▸ **Work required**: Collect all lines containing the word "render" from the data.

○ ○ ○

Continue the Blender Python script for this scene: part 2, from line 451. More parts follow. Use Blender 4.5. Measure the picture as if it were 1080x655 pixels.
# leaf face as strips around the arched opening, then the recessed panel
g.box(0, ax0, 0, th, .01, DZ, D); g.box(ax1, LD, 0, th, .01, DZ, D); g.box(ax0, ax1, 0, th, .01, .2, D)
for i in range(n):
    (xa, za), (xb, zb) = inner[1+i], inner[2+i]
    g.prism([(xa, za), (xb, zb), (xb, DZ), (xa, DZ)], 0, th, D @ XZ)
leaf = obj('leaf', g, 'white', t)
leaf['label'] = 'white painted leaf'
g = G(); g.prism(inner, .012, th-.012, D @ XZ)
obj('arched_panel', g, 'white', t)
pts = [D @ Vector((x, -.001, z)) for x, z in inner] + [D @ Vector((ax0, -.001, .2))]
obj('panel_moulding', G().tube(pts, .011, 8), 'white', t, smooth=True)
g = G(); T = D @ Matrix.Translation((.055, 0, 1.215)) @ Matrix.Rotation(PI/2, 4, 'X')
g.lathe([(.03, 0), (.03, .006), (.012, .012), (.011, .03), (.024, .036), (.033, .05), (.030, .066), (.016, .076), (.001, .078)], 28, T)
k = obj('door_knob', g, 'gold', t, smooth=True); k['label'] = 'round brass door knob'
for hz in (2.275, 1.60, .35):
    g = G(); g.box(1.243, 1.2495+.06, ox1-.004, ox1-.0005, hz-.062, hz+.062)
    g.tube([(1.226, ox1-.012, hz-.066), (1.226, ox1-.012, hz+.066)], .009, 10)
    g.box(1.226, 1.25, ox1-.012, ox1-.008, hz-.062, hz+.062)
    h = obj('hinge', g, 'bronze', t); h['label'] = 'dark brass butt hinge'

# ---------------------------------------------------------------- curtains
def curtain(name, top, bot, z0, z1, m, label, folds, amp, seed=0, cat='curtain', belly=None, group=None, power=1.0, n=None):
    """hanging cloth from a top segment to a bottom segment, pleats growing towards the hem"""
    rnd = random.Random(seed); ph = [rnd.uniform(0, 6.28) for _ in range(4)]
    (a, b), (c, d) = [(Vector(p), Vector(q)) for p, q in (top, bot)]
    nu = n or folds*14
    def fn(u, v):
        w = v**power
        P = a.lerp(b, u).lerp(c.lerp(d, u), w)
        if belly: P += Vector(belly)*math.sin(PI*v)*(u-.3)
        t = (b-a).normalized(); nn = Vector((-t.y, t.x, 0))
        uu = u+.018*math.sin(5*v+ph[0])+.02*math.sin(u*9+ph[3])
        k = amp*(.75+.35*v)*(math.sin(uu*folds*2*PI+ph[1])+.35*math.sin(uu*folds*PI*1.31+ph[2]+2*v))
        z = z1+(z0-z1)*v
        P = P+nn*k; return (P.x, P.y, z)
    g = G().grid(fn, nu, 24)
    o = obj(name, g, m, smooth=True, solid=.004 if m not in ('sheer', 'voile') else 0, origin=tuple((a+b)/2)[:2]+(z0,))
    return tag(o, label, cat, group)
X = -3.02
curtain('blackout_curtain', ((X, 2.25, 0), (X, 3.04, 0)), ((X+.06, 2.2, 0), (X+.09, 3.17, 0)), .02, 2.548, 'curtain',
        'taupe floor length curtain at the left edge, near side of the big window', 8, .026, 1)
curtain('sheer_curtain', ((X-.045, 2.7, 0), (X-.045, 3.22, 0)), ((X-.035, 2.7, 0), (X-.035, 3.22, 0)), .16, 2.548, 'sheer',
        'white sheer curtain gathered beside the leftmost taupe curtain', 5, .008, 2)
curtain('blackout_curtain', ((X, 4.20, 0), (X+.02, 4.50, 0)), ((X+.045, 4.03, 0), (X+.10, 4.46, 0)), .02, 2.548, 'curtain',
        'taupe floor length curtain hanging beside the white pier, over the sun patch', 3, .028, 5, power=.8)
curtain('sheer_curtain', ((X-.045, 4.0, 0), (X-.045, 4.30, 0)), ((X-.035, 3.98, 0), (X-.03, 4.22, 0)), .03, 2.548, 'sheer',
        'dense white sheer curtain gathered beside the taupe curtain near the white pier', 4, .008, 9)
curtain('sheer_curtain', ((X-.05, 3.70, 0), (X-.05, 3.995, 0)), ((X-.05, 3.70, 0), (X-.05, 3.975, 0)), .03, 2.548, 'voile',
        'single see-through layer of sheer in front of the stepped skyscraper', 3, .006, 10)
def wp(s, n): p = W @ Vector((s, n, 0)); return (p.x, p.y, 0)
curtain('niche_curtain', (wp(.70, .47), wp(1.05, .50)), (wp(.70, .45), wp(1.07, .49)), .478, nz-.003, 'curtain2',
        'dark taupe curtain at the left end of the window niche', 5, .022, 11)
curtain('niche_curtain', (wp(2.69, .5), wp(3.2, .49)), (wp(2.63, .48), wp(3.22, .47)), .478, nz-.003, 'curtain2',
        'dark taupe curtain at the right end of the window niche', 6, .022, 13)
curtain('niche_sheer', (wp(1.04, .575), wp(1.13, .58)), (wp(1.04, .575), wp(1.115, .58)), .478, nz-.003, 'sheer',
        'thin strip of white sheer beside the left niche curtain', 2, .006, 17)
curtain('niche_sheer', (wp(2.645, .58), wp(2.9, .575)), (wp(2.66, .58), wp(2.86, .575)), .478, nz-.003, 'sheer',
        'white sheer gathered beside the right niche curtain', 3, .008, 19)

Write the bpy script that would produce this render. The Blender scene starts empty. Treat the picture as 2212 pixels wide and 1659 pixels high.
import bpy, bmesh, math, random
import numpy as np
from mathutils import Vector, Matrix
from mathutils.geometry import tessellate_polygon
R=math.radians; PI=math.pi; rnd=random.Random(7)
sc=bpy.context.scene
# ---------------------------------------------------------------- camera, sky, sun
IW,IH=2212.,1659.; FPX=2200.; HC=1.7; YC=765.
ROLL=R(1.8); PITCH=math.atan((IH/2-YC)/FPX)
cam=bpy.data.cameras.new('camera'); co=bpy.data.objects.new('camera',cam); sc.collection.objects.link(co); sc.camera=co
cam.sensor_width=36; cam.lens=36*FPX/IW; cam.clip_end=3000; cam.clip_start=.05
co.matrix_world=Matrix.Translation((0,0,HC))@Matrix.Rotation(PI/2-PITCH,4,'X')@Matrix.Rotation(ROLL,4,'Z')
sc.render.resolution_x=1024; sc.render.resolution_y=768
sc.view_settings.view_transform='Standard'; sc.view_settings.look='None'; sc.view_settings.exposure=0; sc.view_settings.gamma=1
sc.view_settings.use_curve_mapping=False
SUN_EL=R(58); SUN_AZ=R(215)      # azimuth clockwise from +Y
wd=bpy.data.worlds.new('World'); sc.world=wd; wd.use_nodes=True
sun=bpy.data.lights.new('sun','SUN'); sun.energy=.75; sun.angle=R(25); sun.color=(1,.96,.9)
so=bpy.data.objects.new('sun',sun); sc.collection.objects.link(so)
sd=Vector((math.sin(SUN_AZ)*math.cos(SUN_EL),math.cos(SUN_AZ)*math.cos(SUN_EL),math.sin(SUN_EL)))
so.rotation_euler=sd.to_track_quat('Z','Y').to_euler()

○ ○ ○

▸ **The solution**:
Write the bpy script that would produce this render. The Blender scene starts empty. Treat the picture as 2212 pixels wide and 1659 pixels high.
sc.render.resolution_x=1024; sc.render.resolution_y=768